Thursday, 5 November 2009

I Love Stories Of When Ordinary People Find Riches,

and this is one of them, on his first day out with his metal detector enthusiast David Booth took just seven paces from where he had parked the car and found a £1million hoard of Iron Age jewellery that is Scotland’s most important find in a century, Mr Booth, 35, found four gold necklaces – known as ‘torcs’ – buried just six inches beneath the surface in a field near Stirling, up until his amazing find, he had only switched the £240 gadget on to ‘detect’ knives and forks in his own kitchen as practice, the find was in five pieces – three intact necklets and two fragments of another torc, all gold and silver alloy with a touch of copper, all the pieces date to between 300 and 100 BC, the Stirling find appears to reveal links between local tribes — traditionally seen as isolated — and other Iron Age people in Europe, as the jewellery was analysed, the site of the find also yielded more information, experts found the remnants of a wooden roundhouse, Dr David Caldwell of the Scottish Treasure Trove Unit, said that the torcs would ‘definitely’ stay in Scotland, He added: ‘There hasn't been a find like this in Scotland for over 100 years, it is fair to say that this is very much bigger and better in terms of value and appeal than anything we have seen for a very long time, what a lucky chap, I wonder if I should ask him to buy me a lottery ticket!

2 comments:

elliot said...

I saw the news about that guy who found all the Iron Age jewellery.

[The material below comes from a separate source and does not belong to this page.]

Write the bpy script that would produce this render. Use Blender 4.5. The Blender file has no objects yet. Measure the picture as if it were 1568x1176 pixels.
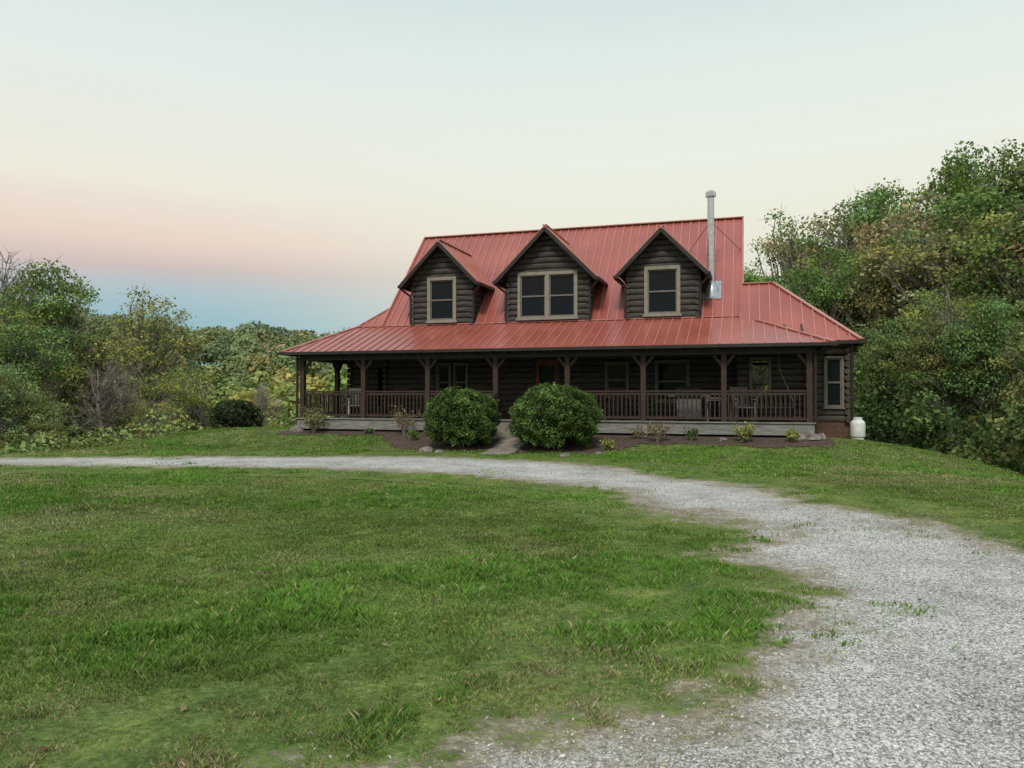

I wonder how much he'll be able to keep.

PattayaStan said...

Dear Elliot, the laws concerning the finding of valuables was covered under the Treasure Trove Law, but this law was different in Scotland and England, because it was sometimes unfair all new finds are now covered under the 1996 Treasure Act, the problem being I do not know if this act applies to Scotland or not which is where the treasure was found, if you look here, http://www.finds.org.uk/treasure/treasure_summary.php
you can see a summary of the Treasure Act, (the full Act is 167 pages long!) but back to your question, I would think that museums would pay the market price to the finder, then typically the finder and landowner would have signed a 50/50 split on the proceeds, going by the article about half a million each, as I said lucky chap! best regards, Stan and Diana.